Turner case letters distract from addressing root issues

Natalia Ruiz

The Brock Turner sexual assault case became a topic of national conversation when the victim’s letter to her attacker was published. Over the past two weeks, media coverage has shifted from the victim and her bravery to letters written on behalf of Turner’s character on sites such as Business Insider and Cosmopolitan.

Websites and social media users have reacted by attacking Turner’s defenders. One of Turner’s  friends is in the up-and-coming indie band Good English, which has been dropped from multiple events and festivals as a part of the backlash for writing in his defense. Some of these letters are misguided or just wrong — Turner’s father infamously described the rape as “20 minutes of action.” The focus on the letters directs readers away from discussion on rape culture and the light sentence handed down to Turner.

Very few rape cases are ones in which the attacker is on the prowl for victims. In approximately 80 percent of rape cases, the victims know their attackers. The letters from Turner’s family members and friends reflect the sentiment that people find it hard to accept the fact that a regular man they know could commit such a crime. The friend from Good English wrote, “rape on campuses isn’t always because people are rapists,” in an attempt to distinguish Turner from the perceived image a rapist should hold and reinforce the idea that rapists are only scary, masked, non-white men who grab women in dark alleys. If you believe that, it’s  no far jump to assume sex with a passed out girl isn’t rape — it’s just a really, drunk girl and your slutty self.

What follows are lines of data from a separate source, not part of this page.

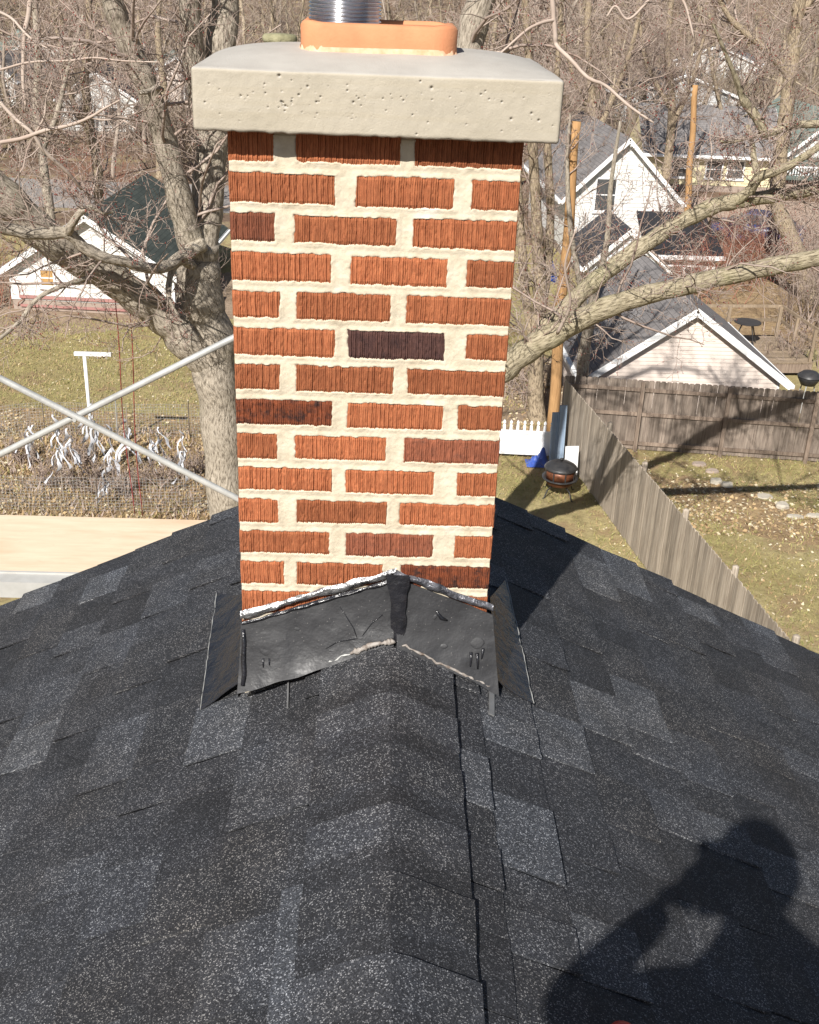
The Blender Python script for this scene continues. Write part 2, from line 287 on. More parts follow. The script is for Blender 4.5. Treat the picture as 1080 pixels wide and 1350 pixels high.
# ------------------------------------------------------------------ mesh building
class MB:
    def __init__(s): s.v = []; s.f = []; s.n = 0; s.uv = []
    def add(s, v, f, mi=0, uv=None):
        v = np.asarray(v, float).reshape(-1, 3); f = np.asarray(f, int)
        s.v.append(v); s.f.append((f + s.n, mi, uv)); s.n += len(v)
    def box(s, x0, x1, y0, y1, z0, z1, mi=0):
        v = [(x, y, z) for z in (z0, z1) for y in (y0, y1) for x in (x0, x1)]
        s.add(v, BOXF, mi)
    def obox(s, c, ax, ay, az, mi=0):       # centre and three half-axis vectors
        c, ax, ay, az = (np.asarray(q, float) for q in (c, ax, ay, az))
        v = [c + i*ax + j*ay + k*az for k in (-1, 1) for j in (-1, 1) for i in (-1, 1)]
        s.add(v, BOXF, mi)
    def bar(s, a, b, w, h, up=(0, 0, 1), mi=0):
        a, b = np.asarray(a, float), np.asarray(b, float); d = b-a; l = np.linalg.norm(d); d /= l
        u = np.asarray(up, float); sd = np.cross(d, u); sd /= np.linalg.norm(sd); u = np.cross(sd, d)
        s.obox((a+b)/2, d*l/2, sd*w/2, u*h/2, mi)
    def tube(s, pts, rad, sides=8, mi=0, cap=True, uv=False, lump=0.0, vscale=1.0):
        P = np.asarray(pts, float); n = len(P); r = np.broadcast_to(np.asarray(rad, float), (n,))
        T = np.gradient(P, axis=0); T /= np.linalg.norm(T, axis=1)[:, None]+1e-9
        ref = np.array([0.31, 0.2, 0.93]) if abs(T[0] @ np.array([0.31, 0.2, 0.93])) < 0.9 else np.array([0.93, 0.31, 0.2])
        A = np.cross(T, ref); A /= np.linalg.norm(A, axis=1)[:, None]+1e-9; B = np.cross(T, A)
        a = np.linspace(0, 2*np.pi, sides, endpoint=False)
        rr = r[:, None]*np.ones(sides)[None]
        if lump:
            k = np.arange(n)[:, None]*0.7
            rr = rr*(1 + lump*(np.sin(2*a[None]+k)+0.7*np.sin(3*a[None]-1.7*k+1)+0.5*np.sin(5*a[None]+2.3*k)))
        V = P[:, None]+rr[..., None]*(np.cos(a)[None, :, None]*A[:, None]+np.sin(a)[None, :, None]*B[:, None])
        i = np.arange(n-1)[:, None]*sides; j = np.arange(sides)[None]; j2 = (j+1) % sides
        Q = np.stack([i+j, i+j2, i+sides+j2, i+sides+j], -1).reshape(-1, 4)
        UV = None
        if uv:
            ln = np.concatenate([[0], np.cumsum(np.linalg.norm(np.diff(P, axis=0), axis=1))])
            circ = 2*np.pi*r.mean()
            u0 = (np.broadcast_to(j/sides*circ, (n-1, sides))); u1 = np.broadcast_to((j+1)/sides*circ, (n-1, sides))
            v0 = np.broadcast_to(ln[:-1, None], (n-1, sides)); v1 = np.broadcast_to(ln[1:, None], (n-1, sides))
            UV = np.stack([np.stack([u0, v0], -1), np.stack([u1, v0], -1), np.stack([u1, v1], -1), np.stack([u0, v1], -1)], 2).reshape(-1, 2)
        base = s.n
        s.add(V.reshape(-1, 3), Q, mi, UV)
        if cap:
            s.f.append((np.array([list(range(base+sides-1, base-1, -1))]), mi, None))
            e = base+(n-1)*sides; s.f.append((np.array([list(range(e, e+sides))]), mi, None))
    def lathe(s, prof, c=(0, 0, 0), sides=24, mi=0, sx=1, sy=1):
        a = np.linspace(0, 2*np.pi, sides, endpoint=False); P = np.asarray(prof, float); n = len(P)
        V = np.stack([P[:, 0:1]*np.cos(a)*sx+c[0], P[:, 0:1]*np.sin(a)*sy+c[1], P[:, 1:2]+0*a+c[2]], -1)
        i = np.arange(n-1)[:, None]*sides; j = np.arange(sides)[None]; j2 = (j+1) % sides
        s.add(V.reshape(-1, 3), np.stack([i+j, i+j2, i+sides+j2, i+sides+j], -1).reshape(-1, 4), mi)
    def grid(s, V, mi=0, flip=False):       # V (n, m, 3)
        n, m = V.shape[:2]; i = np.arange(n-1)[:, None]*m; j = np.arange(m-1)[None]
        q = [i+j, i+j+1, i+m+j+1, i+m+j]
        if flip: q = q[::-1]
        s.add(V.reshape(-1, 3), np.stack(q, -1).reshape(-1, 4), mi)
    def strands(s, PL, RD, sides, mi=0):    # many tubes at once: PL (K, n, 3), RD (K, n)
        PL = np.asarray(PL); RD = np.asarray(RD); K, n = RD.shape
        T = np.gradient(PL, axis=1); T /= np.linalg.norm(T, axis=2, keepdims=True)+1e-9
        A = np.cross(T, np.array([0.31, 0.23, 0.92])); A /= np.linalg.norm(A, axis=2, keepdims=True)+1e-9; B = np.cross(T, A)
        a = np.linspace(0, 2*np.pi, sides, endpoint=False)
        V = PL[:, :, None]+RD[:, :, None, None]*(np.cos(a)[:, None]*A[:, :, None]+np.sin(a)[:, None]*B[:, :, None])
        k = np.arange(K)[:, None, None]*(n*sides); i = np.arange(n-1)[None, :, None]*sides; j = np.arange(sides)[None, None]; j2 = (j+1) % sides
        s.add(V.reshape(-1, 3), np.stack([k+i+j, k+i+j2, k+i+sides+j2, k+i+sides+j], -1).reshape(-1, 4), mi)
    def mesh(s, name, smooth=False):
        me = bpy.data.meshes.new(name); V = np.concatenate(s.v)
        tot = []; idx = []; mats = []; uvs = []; any_uv = any(u is not None for _, _, u in s.f)
        for f, mi, uv in s.f:
            tot.append(np.full(len(f), f.shape[1])); idx.append(f.reshape(-1)); mats.append(np.full(len(f), mi))
            if any_uv: uvs.append(uv if uv is not None else np.zeros((f.size, 2)))
        tot = np.concatenate(tot); idx = np.concatenate(idx); mats = np.concatenate(mats)
        me.vertices.add(len(V)); me.vertices.foreach_set('co', V.reshape(-1).astype(np.float32))
        me.loops.add(len(idx)); me.loops.foreach_set('vertex_index', idx.astype(np.int32))
        me.polygons.add(len(tot)); st = np.concatenate([[0], np.cumsum(tot)[:-1]])
        me.polygons.foreach_set('loop_start', st.astype(np.int32)); me.polygons.foreach_set('loop_total', tot.astype(np.int32))
        me.polygons.foreach_set('material_index', mats.astype(np.int32))
        if any_uv:
            l = me.uv_layers.new(name='UVMap'); l.data.foreach_set('uv', np.concatenate(uvs).reshape(-1).astype(np.float32))
        me.update(calc_edges=True); me.validate()
        if smooth: me.shade_smooth()
        else: me.shade_flat()
        return me
    def build(s, name, mats, parent=None, smooth=False, loc=None):
        me = s.mesh(name, smooth)
        for m in (mats if isinstance(mats, (list, tuple)) else [mats]): me.materials.append(m)
        return put(name, me, parent, loc)
BOXF = np.array([(0, 2, 3, 1), (4, 5, 7, 6), (0, 1, 5, 4), (2, 6, 7, 3), (0, 4, 6, 2), (1, 3, 7, 5)])
def put(name, me, parent=None, loc=None):
    o = bpy.data.objects.new(name, me); COL.objects.link(o)
    if parent is not None: o.parent = parent
    if loc is not None: o.location = loc
    return o
def tag(o, label=None, cat=None, group=None, kind=None):
    for k, v in (('label', label), ('category', cat), ('group', group), ('kind', kind)):
        if v: o[k] = v
    return o
def thing(name, label, cat, loc=(0, 0, 0), rz=0, group=None):
    o = bpy.data.objects.new(name, None); COL.objects.link(o); o.empty_display_size = 0.1
    o.location = [float(q) for q in loc]; o.rotation_euler = (0, 0, rz); return tag(o, label, cat, group)
def smoothstep(a, b, x):
    t = np.clip((x-a)/(b-a), 0, 1); return t*t*(3-2*t)
def vnoise(x, y, seed, sc):
    """cheap value noise on arrays"""
    r = np.random.default_rng(seed); G = r.random((64, 64)); x = np.asarray(x)*sc; y = np.asarray(y)*sc
    xi = np.floor(x).astype(int); yi = np.floor(y).astype(int); fx = x-xi; fy = y-yi
    fx = fx*fx*(3-2*fx); fy = fy*fy*(3-2*fy); g = lambda a, b: G[a % 64, b % 64]
    return (g(xi, yi)*(1-fx)+g(xi+1, yi)*fx)*(1-fy)+(g(xi, yi+1)*(1-fx)+g(xi+1, yi+1)*fx)*fy

# ================================================================== SETTING
def hill_z(x, y): return GZ + 42*smoothstep(120, 520, y) + 2.0*(vnoise(np.asarray(x)+500, np.asarray(y), 3, 0.02)-0.5)*smoothstep(100, 160, y)
mb = MB()
mb.add([(-900, -500, GZ), (900, -500, GZ), (900, 120, GZ), (-900, 120, GZ)], [(0, 1, 2, 3)])
tag(mb.build('ground', M['woodfloor']), kind='structure')
gx, gy = np.meshgrid(np.linspace(-900, 900, 90), np.linspace(120, 1200, 70), indexing='xy')
mb = MB(); mb.grid(np.stack([gx, gy, np.where(gy < 121, GZ, hill_z(gx, gy))], -1)); tag(mb.build('hills', M['woodfloor'], smooth=True), kind='structure')

def patch(name, outline, mat, z, seed, jag=0.15, step=0.4):
    P = [np.array(p[:2], float) for p in outline]; out = []; r = np.random.default_rng(seed)
    for a, b in zip(P, P[1:]+P[:1]):
        n = max(2, int(np.linalg.norm(b-a)/step))
        for k in range(n): out.append(a+(b-a)*k/n + r.normal(0, jag, 2)*(1 if k else 0.4))
    me = bpy.data.meshes.new(name); me.from_pydata([(p[0], p[1], GZ+z) for p in out], [], [list(range(len(out)))]); me.update()
    me.materials.append(mat); return tag(put(name, me), kind='structure')
patch('lawn', [(-26, 6), (34, 6), (34, 47), (-26, 47)], M['lawn'], 0.004, 1, 0.3, 1.0)
patch('garden_bed', [(-11, 18.3), (-3.0, 18.0), (-2.2, 25.4), (-11.5, 26.0)], M['litter'], 0.008, 2, 0.08)
patch('bare_dirt', [(-17, 31.0), (-9, 32.6), (-3.5, 35), (-3, 40), (-18, 40)], M['dirt'], 0.008, 3, 0.25)
patch('bare_dirt', [(1.5, 24.6), (5.0, 24.6), (6.2, 31), (2.0, 33)], M['dirt'], 0.008, 4, 0.2)
patch('leaf_pile_bed', [(6.4, 22.6), (7.3, 20.3), (8.8, 19.2), (11.0, 19.3), (11.5, 20.1), (9.6, 20.9), (8.3, 22.3)], M['litter'], 0.008, 5, 0.14, 0.25)
patch('brush_floor', [(10.5, 33), (30, 33), (30, 46.5), (12.5, 46.5)], M['litter'], 0.008, 6, 0.3, 0.6)
patch('road', [(-120, 51.5), (4, 51.5), (4, 58.5), (-120, 58.5)], M['road'], 0.008, 7, 0.05, 3)
patch('gravel_drive', [(8.5, 47), (26, 49.5), (28, 60), (13.5, 60)], M['drive'], 0.008, 8, 0.2, 1)

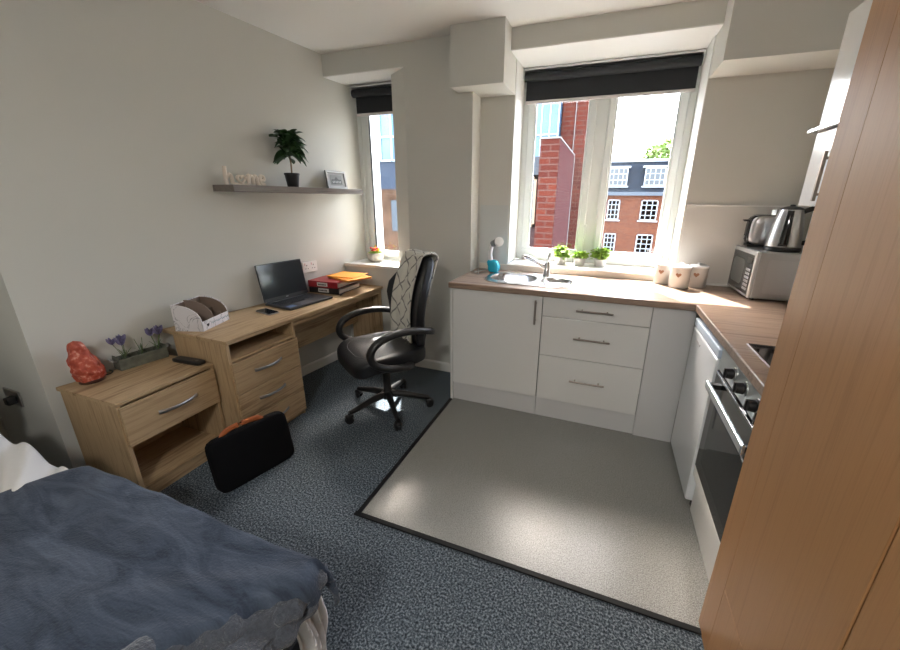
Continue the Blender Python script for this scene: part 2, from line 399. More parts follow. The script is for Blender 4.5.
# oven
ov=empty('built_in_oven',(1.5,-.83,0),0,'built-in electric oven with black glass door under the hob','oven')
MB().box(.022,.58,-.272,.275,.16,.865).build('carcass',matw,ov)
MB().box(.0,.02,-.272,.275,.762,.866).build('control_panel',plain('panel_silver',(.55,.58,.58),.3,.6),ov,bevel=.003)
od=MB().box(-.004,.018,-.272,.275,.262,.758).build('oven_door',bgloss,ov,bevel=.004)
MB().box(-.0065,-.004,-.20,.20,.33,.62).build('window',plain('oven_window',(.02,.022,.022),.05),od)
MB().box(-.006,-.0035,-.27,.272,.744,.752).build('door_trim',steel,od)
hd=MB().box(-.056,-.042,-.272,.20,.700,.733).build('handle',plain('handle_alu',(.72,.78,.80),.25,.8),od,bevel=.004)
for y in(-.258,.186): MB().box(-.05,-.003,y-.012,y+.012,.706,.727).build('handle_bracket',bplast,hd,bevel=.002)
MB().box(-.002,.02,-.272,.275,.205,.258).build('bottom_trim',trimw,ov,bevel=.003)
MB().box(.02,.036,-.275,.278,.0,.204).build('plinth',trimw,ov,bevel=.002)
for y in(.085,-.04,-.165,-.25):
    T=Matrix.Translation((0,y,.822))@Matrix.Rotation(R(-90),4,'Y')
    k=MB().lathe([(.026,0),(.026,.004),(.0,.005)],20,T).build('knob',steel,ov,smooth=True)
    MB().lathe([(.017,.004),(.021,.008),(.0185,.03),(.0,.031)],20,T).box(-.036,-.028,y-.004,y+.004,.804,.840).build('knob_cap',bplast,k,smooth=True)
# hob
hb=empty('ceramic_hob',(1.82,-.865,.91),0,'black ceramic hob set into the right-hand worktop','hob')
MB().box(-.262,.25,-.24,.235,.0005,.007).build('glass_top',bgloss,hb,bevel=.003)
MB().box(-.266,.254,-.244,.239,.0003,.004).build('edge_trim',steel,hb,bevel=.001)
for x,y,r in((-.13,.11,.085),(-.13,-.12,.07),(.12,.11,.07),(.12,-.12,.085)):
    b=MB()
    for q in(1,.6): b.lathe([(r*q-.002,.0068),(r*q-.002,.0076),(r*q,.0076),(r*q,.0068)],32,Matrix.Translation((x,y,0)),cap=False)
    b.build('cooking_zone',plain('zone_grey%d'%int(abs(x*y)*1e5+r*1e3),(.12,.12,.12),.4),hb)
# wall cabinet
wc=empty('wall_cabinet',(1.743,-.237,1.438),0,'white gloss wall cabinet high above the hob on the right wall','cabinet')
MB().box(.02,WR-1.745,-.875,0,.0,.70).build('carcass',trimw,wc,bevel=.001)
for y0,y1 in((-.43,-.003),(-.873,-.434)):
    d=MB().box(-.001,.019,y0,y1,.002,.285).build('door',gloss,wc,bevel=.0015)
    MB().box(-.033,-.022,y0+.235,y0+.247,.02,.20).box(-.03,0,y0+.237,y0+.245,.04,.05).box(-.03,0,y0+.237,y0+.245,.17,.18).build('handle',bronze,d,bevel=.001)
u=MB().box(-.001,.019,-.873,-.003,.308,.698).build('flap_door',gloss,wc,bevel=.0015)
MB().box(-.028,.012,-.873,.015,.288,.303).build('handle_rail',chrome,wc,bevel=.002)

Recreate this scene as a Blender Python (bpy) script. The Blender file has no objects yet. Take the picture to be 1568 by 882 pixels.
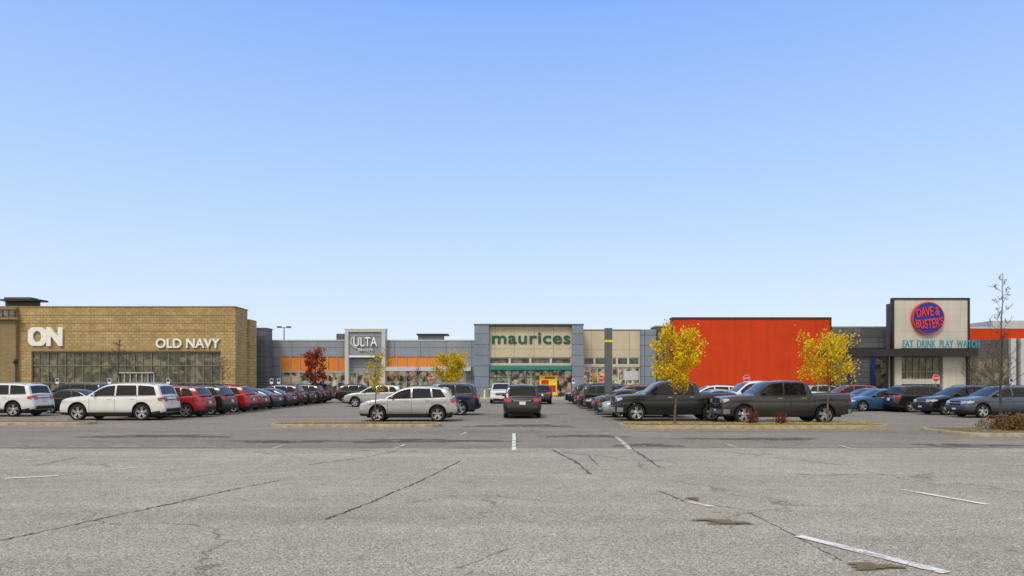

Some sites have editorialized the descriptions of the letters by detailing the most titillating sections of the letters, pitting readers against Turner's family and friends. A story about a letter written by Turner's ex-girlfriend published by Teen Vogue went as far as to say “Some of Brock’s supporters have … [issued] public apologies for their distasteful statements to the judge in his defense. Unfortunately, Lydia is not one of those people.” Instead of wasting time on these letters that no one takes seriously, we should turn to addressing the issues of rape culture before the attention to this case diminishes even more.

Rape is an uncomfortable topic to breach, but the prominence of the Turner case has helped facilitate conversations on the matter. The letters exemplify how people resist the idea that rapists can be normal people, and can be used to highlight this issue. Rather than attract readers with summaries of letters and details on the writers of such letters, websites should foster conversation through articles covering topics that might bear fruit, such as the movement to have Judge Persky recalled for this ruling or educating students on consent.

This case can set a positive precedent for the way people treat rape victims. The generated toward the victim in this case may make people think twice about asking whether the victim was asking for it or drunk. We just have to seize the opportunity to make necessary progress before our attention completely shifts to something else.

Ruiz is a Plan II and English junior from Houston.